When the high school basketball season opens tonight, Washington area fans will be seeing the three-point field goal -- a shot purists call an abomination and others say is one of the best things to happen to the game.

Last season, nine states experimented with the 19-foot 9-inch shot and the National Federation of State High School Athletic Associations rules committee, pleased with the results, voted to expand the shot nationwide for both boys and girls. The distance is the same as in college games.

Coaches and area fans got a brief look at the high school version in last year's Capital Classic all-star game. Players did not distinguish themselves with their ability to hit from that distance, making only three of 32 attempts.

"Those guys didn't make too many that night," said Parkdale senior Henry Hall, one of the area's top returning scorers who averaged at least 27 points the past three seasons. "I think the shot is fine but you have to have people who can make them. Some teams will have players who will come down and just throw them up there and the games will be wild. I shouldn't have any problem because I shoot farther out than that line."

While coaches argue the merits of the shot, they realize they must make preparations for it both offensively and defensively. Most coaches agreed the shot will benefit the coach who uses it correctly, enhance the game for spectators, open up the inside for big players and keep smaller teams in games.

Other coaches say the three-point shot takes away from teaching the primary skills such as screens, picks and inside play, and encourages undisciplined players to take more difficult shots.

"Whether you like it or not, it's here to stay," said W.T. Woodson Coach Red Jenkins, who is in his 26th year and can earn his 400th coaching win this month. "I'm a basketball purist and I don't like folks dickering with Dr. Naismith's rules about the game. It makes you work harder as a coach because you have to put in an offense to get a guy open for the three-pointer, if you have someone who can make it, and you have to defense the teams that shoot them.

"I may use it at the end of the period or if we're eight points down. On the other hand, you work hard to build a lead and it gets wiped out in two minutes."

Crossland Coach Earl Hawkins agreed with Jenkins and said he prefers not to use the shot as an integral part of his offense, but as a last-minute maneuver.

"It just means the kids who take bad 17-foot shots now will take bad 20-foot shots," Hawkins said. "The smaller teams will use the shot a lot and it will hurt teams trying to protect leads down the stretch. I know had the shot been in effect last year, Henry Hall would have scored 65 {instead of 45} against us."

The 6-foot-1 Hall, who said he averaged at least 20-22 shots per game from that distance last year, plans to do so again this season.

"I didn't make many layups last year," Hall said. "I've worked on improving my overall game but I still will be shooting those shots because I can make them."

Some coaches feel the same way.

"If you have the shooters, you have to love it," said St.
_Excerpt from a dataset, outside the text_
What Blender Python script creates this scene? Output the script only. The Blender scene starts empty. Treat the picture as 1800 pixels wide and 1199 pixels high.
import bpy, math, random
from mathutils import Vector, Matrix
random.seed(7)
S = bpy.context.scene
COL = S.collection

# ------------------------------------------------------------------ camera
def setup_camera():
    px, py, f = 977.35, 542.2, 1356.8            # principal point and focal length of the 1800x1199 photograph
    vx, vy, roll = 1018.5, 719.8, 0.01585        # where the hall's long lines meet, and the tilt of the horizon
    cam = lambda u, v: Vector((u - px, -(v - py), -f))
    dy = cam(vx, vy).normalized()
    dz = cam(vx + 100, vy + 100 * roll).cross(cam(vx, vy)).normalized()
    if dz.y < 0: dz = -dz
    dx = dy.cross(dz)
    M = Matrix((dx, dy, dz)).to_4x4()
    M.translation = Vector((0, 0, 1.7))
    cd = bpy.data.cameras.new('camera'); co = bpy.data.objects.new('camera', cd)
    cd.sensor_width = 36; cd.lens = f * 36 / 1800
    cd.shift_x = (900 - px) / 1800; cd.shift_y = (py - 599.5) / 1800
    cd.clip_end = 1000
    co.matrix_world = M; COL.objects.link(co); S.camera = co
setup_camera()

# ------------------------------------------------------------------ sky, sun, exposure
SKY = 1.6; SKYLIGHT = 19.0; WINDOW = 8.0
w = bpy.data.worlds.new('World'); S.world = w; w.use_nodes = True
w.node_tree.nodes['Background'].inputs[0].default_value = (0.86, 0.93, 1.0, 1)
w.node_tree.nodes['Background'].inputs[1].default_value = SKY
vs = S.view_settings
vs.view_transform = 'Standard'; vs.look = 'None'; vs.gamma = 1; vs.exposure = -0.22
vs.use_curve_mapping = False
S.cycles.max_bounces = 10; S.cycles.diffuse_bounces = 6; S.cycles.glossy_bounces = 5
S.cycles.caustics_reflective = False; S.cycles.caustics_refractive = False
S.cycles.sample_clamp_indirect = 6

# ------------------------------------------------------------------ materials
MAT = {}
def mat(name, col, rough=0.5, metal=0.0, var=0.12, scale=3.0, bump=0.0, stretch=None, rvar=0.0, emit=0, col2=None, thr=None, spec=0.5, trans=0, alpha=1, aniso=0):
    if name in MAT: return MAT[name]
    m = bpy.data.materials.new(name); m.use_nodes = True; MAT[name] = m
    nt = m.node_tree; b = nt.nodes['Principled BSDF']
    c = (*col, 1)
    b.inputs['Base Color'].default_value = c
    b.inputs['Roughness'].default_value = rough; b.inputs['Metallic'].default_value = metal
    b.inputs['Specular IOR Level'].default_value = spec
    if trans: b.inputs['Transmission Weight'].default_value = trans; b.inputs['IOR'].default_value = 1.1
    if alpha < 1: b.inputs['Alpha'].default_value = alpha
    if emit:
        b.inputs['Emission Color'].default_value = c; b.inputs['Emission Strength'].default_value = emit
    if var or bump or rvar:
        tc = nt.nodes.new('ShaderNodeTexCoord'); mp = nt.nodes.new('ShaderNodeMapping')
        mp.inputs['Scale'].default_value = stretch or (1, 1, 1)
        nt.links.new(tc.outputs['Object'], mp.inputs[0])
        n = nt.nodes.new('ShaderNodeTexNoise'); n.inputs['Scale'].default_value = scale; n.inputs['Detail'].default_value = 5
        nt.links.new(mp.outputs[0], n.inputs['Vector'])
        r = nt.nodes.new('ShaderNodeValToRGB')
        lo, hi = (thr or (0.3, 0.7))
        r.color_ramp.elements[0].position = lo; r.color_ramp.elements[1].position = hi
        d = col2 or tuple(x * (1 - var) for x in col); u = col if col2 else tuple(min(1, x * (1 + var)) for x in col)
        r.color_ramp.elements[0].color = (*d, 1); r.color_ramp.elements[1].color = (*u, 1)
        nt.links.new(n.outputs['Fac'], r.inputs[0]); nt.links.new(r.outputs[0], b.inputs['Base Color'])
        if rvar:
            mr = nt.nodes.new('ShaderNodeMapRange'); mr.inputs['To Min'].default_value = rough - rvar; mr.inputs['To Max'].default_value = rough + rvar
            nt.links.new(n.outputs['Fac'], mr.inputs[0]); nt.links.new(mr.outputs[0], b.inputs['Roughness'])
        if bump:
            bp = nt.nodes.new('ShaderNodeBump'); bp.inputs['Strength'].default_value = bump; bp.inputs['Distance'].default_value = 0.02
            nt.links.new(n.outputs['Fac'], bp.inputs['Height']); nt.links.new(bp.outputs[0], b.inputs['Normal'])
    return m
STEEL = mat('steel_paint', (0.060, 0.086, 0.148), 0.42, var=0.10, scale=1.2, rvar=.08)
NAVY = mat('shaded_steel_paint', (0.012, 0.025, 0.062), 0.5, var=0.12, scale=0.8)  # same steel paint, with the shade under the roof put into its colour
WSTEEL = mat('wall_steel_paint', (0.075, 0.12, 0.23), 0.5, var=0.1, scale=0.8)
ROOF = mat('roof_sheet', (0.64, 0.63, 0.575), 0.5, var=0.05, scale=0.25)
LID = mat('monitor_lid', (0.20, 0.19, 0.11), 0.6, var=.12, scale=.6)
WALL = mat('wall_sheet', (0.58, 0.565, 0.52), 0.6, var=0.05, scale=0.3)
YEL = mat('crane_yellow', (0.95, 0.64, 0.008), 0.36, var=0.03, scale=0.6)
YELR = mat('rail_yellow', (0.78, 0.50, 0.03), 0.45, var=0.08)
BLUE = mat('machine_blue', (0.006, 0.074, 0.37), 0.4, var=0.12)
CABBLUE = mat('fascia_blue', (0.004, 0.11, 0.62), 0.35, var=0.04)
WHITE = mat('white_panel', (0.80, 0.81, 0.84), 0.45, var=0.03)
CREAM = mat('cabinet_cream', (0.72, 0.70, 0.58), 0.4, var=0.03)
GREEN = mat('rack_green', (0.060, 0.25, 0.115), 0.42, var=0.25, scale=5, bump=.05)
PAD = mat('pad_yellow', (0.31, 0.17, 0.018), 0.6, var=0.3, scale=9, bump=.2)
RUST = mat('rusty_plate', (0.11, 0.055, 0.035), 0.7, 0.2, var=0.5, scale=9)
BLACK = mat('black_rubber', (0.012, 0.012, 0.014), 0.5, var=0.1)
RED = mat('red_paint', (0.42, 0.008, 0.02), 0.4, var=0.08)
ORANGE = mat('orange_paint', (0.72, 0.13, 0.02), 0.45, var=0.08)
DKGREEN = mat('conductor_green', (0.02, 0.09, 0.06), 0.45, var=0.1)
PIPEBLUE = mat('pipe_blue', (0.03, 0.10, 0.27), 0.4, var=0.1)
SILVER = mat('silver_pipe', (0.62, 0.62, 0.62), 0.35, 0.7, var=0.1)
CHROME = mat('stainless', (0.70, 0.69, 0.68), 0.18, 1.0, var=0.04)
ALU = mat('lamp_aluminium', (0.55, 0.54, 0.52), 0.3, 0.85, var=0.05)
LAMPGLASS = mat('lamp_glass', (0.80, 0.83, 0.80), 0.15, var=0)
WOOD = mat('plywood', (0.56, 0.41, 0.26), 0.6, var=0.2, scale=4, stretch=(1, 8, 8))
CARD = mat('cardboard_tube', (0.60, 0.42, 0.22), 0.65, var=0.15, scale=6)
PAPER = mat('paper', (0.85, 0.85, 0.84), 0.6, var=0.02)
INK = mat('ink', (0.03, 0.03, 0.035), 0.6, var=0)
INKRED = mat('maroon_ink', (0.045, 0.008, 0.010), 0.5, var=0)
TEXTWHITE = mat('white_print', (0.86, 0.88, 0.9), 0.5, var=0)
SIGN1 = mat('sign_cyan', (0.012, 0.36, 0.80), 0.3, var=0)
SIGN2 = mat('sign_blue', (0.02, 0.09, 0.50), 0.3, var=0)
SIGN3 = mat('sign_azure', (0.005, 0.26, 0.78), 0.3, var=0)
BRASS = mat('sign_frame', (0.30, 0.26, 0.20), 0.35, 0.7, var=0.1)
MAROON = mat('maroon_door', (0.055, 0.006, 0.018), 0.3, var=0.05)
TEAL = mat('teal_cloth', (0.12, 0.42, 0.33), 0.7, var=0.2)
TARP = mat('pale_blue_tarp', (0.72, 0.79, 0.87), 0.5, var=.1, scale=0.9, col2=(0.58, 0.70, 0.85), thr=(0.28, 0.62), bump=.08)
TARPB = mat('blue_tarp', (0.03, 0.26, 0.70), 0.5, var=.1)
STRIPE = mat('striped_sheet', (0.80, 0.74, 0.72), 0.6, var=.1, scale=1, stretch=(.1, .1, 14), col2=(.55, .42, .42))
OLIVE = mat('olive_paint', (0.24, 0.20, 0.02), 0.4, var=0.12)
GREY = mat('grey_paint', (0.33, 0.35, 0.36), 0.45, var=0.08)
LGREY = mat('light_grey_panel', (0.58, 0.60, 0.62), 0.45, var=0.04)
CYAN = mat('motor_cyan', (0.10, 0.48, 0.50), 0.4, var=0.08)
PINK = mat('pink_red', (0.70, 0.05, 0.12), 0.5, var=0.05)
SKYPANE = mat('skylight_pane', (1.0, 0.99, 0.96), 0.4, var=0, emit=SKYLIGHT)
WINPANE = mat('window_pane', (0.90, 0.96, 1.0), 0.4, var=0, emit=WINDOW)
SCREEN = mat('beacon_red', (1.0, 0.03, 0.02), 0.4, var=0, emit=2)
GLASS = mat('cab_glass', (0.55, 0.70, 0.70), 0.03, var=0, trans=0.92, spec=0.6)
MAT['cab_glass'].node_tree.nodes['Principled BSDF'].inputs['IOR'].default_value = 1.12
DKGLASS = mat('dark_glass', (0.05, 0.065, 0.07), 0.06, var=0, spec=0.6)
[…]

John's longtime Coach Joe Gallagher. "It is exciting for the game and I have it in my offense."

Robert E. Lee Coach Charlie Thompson says he has three players, including 6-2 Jeff Jividen, who will spend the early part of the season shooting mainly from the three-point range.

"It will be green light city for Jividen, 6-3 Bill Courtney and 5-10 David Zadareky," Thompson said. "We'll shoot a lot of them to see how effective we can be. Plus we have a 6-8 guy inside, Derrick Solomon, and it should help him. This is the greatest thing that's happened to high school basketball in a while. It puts the little man or the gym rat back in the game."

Coolidge Coach Len Farello, who will replace the late Frank Williams, said defending the shot is most important.

"You can't sag back in the middle too far because you have to run out a long way to stop people from shooting them," Farello said. "You can't sit back in a zone anymore. Now, if a team shoots very well from the outside and they have a good big man inside, you are in trouble."

Hawkins doesn't see any need for panic. "Even with that shot in college last year, the big teams that played sound defense were there at the end, with the exception of Providence," he said. "In high schools, I still say the big team that plays good defense will be there {in the playoffs} again."